(Records with scene code)
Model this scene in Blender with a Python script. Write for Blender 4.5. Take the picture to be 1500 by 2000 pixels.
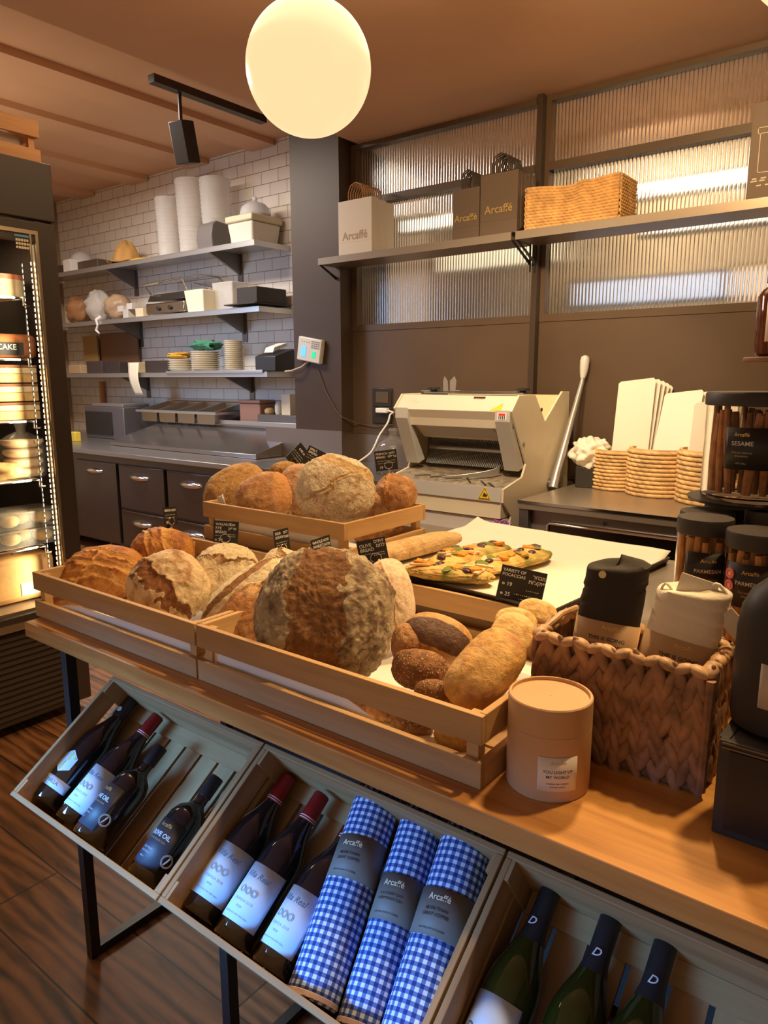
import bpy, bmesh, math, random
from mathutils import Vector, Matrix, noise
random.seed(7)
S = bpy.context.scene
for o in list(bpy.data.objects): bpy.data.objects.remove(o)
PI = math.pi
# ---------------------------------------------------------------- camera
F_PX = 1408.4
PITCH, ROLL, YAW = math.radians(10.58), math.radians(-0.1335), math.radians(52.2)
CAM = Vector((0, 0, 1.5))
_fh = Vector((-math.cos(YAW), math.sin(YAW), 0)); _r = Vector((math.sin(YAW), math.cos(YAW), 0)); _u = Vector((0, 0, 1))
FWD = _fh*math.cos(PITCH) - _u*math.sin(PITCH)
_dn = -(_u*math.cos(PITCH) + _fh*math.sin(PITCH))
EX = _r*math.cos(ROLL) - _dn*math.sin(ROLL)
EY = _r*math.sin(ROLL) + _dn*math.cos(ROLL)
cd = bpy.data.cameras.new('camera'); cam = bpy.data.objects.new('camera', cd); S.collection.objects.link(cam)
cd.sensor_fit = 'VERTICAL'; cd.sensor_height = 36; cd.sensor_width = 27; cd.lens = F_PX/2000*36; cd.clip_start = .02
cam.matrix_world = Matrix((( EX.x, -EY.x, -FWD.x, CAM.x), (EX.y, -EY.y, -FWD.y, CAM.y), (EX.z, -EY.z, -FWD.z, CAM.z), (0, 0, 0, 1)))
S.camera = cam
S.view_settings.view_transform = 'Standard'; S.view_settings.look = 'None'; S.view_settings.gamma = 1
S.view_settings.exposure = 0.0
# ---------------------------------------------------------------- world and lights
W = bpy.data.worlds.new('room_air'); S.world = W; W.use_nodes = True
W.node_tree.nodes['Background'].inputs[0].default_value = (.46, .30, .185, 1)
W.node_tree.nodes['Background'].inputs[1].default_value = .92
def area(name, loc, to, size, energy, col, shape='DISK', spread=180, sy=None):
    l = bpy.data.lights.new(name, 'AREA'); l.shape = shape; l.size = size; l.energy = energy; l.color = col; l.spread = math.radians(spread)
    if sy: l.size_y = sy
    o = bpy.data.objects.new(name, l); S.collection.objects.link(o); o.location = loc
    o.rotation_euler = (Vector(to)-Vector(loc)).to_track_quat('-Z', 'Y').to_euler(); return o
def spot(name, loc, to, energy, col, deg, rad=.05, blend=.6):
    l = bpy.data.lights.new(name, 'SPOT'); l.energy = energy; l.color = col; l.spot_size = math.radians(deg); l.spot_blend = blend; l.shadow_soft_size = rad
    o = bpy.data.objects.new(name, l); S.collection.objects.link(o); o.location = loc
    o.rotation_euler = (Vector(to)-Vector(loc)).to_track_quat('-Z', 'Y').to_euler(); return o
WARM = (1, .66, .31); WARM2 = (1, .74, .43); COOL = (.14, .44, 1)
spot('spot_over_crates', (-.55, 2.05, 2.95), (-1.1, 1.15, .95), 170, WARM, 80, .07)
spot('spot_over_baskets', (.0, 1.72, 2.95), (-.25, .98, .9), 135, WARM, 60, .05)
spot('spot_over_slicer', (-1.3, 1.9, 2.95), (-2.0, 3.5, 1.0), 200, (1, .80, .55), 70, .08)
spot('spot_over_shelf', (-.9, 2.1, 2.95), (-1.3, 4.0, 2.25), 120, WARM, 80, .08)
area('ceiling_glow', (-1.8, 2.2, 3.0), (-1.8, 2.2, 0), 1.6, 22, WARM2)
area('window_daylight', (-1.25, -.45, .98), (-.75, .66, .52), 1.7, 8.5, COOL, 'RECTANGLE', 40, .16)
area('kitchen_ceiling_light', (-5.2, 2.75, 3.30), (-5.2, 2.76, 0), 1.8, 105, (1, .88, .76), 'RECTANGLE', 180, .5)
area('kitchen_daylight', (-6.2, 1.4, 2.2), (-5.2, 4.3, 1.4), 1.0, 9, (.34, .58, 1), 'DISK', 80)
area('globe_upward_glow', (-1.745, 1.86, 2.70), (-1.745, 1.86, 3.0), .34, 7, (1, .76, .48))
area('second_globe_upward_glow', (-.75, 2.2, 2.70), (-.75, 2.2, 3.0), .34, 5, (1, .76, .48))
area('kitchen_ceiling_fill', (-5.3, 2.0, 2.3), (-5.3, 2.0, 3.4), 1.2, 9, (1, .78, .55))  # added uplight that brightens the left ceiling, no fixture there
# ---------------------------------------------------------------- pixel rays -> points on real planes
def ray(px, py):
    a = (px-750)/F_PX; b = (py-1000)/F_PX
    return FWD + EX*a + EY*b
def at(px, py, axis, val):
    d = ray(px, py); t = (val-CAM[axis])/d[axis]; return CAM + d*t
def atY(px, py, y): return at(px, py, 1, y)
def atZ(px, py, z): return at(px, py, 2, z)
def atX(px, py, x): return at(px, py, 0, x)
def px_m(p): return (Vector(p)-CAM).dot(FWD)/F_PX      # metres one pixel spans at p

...

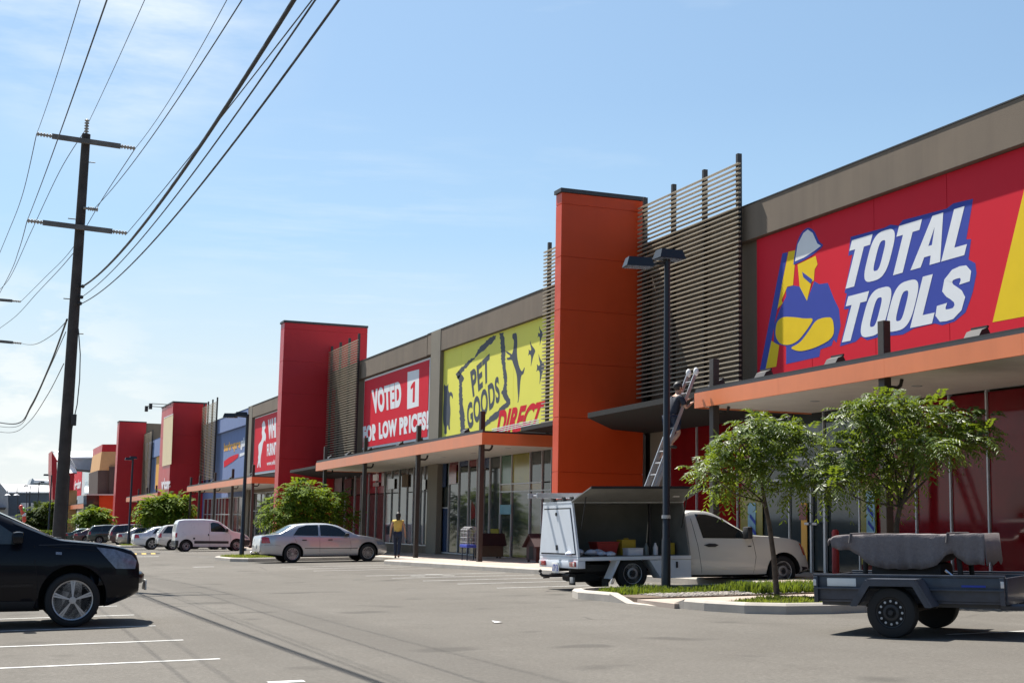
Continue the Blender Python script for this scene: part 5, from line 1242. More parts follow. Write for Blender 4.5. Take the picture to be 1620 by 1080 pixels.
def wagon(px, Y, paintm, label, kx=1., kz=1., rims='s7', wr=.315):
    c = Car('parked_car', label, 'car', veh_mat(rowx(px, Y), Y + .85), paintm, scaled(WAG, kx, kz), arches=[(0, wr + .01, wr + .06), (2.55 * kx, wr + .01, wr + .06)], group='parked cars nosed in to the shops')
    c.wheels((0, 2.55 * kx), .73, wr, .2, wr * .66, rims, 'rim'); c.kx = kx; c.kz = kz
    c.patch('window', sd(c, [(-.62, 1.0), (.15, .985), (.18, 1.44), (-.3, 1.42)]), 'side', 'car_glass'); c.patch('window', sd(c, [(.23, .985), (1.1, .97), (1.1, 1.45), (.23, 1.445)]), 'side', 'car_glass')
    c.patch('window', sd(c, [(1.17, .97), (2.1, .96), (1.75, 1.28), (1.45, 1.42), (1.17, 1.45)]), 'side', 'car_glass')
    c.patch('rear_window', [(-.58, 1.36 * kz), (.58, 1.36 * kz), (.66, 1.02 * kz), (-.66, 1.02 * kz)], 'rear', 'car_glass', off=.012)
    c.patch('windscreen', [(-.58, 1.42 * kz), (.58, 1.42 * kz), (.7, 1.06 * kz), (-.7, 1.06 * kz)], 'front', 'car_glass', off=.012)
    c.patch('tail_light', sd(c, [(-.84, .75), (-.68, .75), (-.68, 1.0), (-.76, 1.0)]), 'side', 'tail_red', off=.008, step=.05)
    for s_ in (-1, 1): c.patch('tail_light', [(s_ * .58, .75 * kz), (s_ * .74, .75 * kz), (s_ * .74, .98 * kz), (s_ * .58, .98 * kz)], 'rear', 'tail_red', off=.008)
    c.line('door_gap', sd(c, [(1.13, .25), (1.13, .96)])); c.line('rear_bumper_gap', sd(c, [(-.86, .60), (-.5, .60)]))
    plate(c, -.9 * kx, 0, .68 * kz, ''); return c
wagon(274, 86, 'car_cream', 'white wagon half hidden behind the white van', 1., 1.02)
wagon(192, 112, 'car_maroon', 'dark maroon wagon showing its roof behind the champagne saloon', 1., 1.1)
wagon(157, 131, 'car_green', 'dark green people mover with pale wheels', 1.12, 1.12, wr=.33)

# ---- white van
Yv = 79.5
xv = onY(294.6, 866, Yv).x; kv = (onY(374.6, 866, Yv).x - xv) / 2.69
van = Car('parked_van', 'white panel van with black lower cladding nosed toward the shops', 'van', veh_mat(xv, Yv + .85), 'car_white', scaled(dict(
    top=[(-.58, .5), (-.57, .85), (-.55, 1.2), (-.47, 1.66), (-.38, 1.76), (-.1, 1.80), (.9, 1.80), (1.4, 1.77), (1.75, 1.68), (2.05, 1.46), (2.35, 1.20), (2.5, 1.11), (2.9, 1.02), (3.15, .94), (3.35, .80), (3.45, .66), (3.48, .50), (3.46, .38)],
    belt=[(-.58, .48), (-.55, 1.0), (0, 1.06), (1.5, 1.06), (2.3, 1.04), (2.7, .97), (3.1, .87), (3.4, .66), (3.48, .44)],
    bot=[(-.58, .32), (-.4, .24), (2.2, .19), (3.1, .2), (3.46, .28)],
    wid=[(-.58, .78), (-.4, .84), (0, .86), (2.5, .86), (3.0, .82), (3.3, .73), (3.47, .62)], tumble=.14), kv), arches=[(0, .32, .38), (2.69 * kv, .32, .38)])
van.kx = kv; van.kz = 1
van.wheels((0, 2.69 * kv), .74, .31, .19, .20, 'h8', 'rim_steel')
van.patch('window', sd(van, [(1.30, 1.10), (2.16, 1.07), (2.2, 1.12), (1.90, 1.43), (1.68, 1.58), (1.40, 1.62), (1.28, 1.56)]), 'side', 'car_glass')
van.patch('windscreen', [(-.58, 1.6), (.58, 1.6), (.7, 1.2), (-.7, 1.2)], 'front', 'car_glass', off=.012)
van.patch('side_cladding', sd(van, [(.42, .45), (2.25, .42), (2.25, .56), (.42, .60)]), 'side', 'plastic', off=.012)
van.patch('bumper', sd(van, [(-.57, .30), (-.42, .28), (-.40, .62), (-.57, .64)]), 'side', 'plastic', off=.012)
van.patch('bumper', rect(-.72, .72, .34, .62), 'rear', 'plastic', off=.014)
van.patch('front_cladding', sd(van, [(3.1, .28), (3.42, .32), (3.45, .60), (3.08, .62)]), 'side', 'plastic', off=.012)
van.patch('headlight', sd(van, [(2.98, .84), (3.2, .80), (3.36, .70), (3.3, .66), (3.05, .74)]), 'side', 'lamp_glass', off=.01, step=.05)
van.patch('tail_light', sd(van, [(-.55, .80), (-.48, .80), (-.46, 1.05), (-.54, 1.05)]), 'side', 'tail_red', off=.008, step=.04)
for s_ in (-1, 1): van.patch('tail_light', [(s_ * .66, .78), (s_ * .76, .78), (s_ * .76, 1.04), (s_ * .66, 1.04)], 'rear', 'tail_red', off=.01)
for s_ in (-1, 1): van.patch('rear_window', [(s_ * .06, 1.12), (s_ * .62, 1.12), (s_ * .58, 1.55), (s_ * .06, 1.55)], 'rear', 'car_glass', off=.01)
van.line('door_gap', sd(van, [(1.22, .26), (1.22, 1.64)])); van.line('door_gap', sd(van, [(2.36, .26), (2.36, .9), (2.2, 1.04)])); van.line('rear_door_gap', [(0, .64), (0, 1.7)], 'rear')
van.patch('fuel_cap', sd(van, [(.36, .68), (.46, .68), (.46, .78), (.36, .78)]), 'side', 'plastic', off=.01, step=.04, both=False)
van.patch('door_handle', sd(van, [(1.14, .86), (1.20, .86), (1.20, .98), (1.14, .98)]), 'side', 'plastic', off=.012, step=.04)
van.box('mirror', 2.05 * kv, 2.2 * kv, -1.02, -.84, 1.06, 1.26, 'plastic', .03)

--

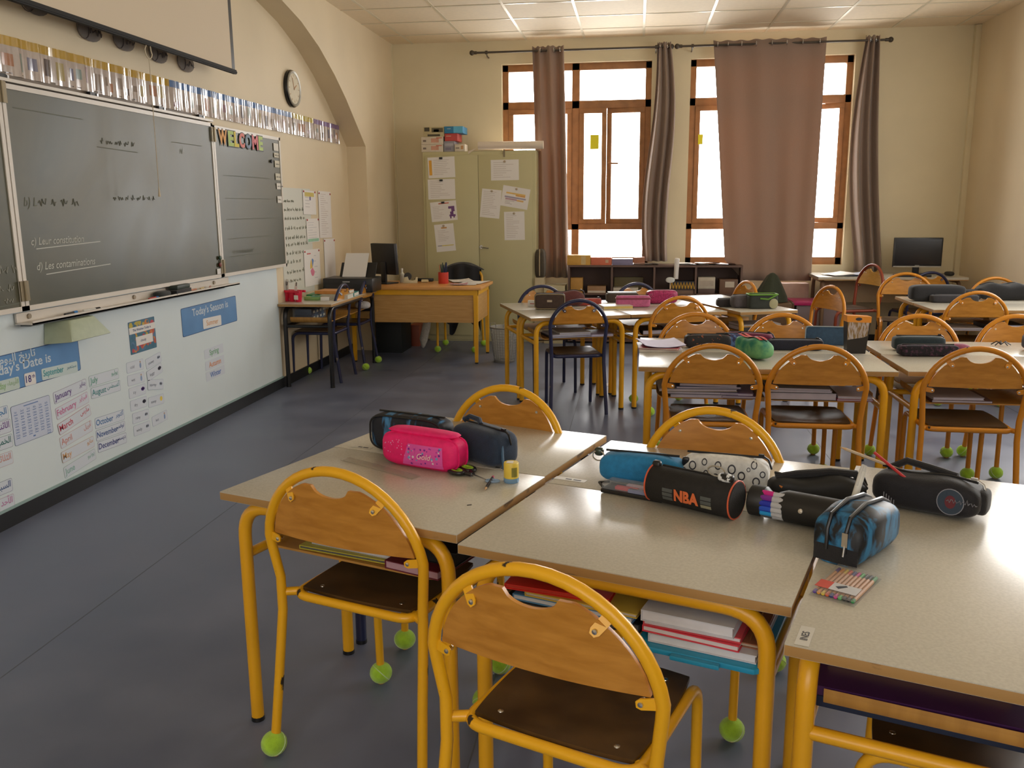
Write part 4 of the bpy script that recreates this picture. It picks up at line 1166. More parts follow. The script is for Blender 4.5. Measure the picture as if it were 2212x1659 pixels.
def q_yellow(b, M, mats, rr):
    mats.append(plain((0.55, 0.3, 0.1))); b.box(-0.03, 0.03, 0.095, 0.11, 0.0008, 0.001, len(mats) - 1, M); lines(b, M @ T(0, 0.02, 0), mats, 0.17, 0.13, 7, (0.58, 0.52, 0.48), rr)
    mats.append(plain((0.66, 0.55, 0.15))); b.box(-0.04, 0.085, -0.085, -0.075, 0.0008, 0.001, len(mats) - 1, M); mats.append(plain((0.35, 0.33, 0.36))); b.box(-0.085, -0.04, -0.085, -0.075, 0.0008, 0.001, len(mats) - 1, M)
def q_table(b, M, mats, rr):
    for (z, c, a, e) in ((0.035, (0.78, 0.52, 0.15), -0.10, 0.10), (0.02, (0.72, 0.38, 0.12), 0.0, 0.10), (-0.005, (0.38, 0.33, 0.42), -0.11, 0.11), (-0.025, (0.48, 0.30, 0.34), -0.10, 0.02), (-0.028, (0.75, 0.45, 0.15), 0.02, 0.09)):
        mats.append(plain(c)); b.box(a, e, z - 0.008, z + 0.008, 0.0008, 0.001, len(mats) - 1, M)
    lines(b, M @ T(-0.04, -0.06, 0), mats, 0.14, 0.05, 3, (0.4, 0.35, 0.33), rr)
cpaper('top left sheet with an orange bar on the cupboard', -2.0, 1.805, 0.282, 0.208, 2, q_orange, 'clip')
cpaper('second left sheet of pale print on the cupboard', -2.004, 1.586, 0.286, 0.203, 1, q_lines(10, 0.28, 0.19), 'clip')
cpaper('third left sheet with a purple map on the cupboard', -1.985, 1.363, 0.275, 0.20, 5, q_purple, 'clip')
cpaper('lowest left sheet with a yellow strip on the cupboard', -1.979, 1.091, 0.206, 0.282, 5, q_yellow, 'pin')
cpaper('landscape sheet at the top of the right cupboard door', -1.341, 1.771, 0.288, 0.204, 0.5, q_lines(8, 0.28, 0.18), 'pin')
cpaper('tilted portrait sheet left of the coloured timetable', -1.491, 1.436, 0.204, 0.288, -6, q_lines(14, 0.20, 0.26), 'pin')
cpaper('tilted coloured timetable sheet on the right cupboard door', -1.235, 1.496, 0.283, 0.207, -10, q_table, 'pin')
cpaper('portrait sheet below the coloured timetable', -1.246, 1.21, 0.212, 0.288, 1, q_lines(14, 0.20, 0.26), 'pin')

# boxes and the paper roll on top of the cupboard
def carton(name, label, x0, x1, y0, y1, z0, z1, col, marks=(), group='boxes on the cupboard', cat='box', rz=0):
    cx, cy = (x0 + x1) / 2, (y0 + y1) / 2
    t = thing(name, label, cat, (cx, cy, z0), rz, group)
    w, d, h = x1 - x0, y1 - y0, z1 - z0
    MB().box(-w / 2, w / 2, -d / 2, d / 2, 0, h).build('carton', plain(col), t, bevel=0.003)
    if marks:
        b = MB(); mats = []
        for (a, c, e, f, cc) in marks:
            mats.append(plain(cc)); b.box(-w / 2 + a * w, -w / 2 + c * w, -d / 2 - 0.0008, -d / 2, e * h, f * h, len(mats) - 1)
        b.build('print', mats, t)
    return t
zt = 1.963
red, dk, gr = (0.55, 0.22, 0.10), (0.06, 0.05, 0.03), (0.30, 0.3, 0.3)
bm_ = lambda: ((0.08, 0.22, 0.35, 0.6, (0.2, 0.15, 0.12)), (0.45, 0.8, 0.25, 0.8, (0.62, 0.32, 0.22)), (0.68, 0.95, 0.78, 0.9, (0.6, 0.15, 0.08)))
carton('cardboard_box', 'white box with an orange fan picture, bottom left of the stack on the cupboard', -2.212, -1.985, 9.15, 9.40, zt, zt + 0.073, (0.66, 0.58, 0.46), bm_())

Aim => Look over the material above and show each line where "Python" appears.

Response to the exercise =>
Model this scene in Blender with a Python script. Write for Blender 4.5. Take the picture to be 1500 by 2000 pixels.
Continue the Blender Python script for this scene: part 5, from line 1242. More parts follow. Write for Blender 4.5. Take the picture to be 1620 by 1080 pixels.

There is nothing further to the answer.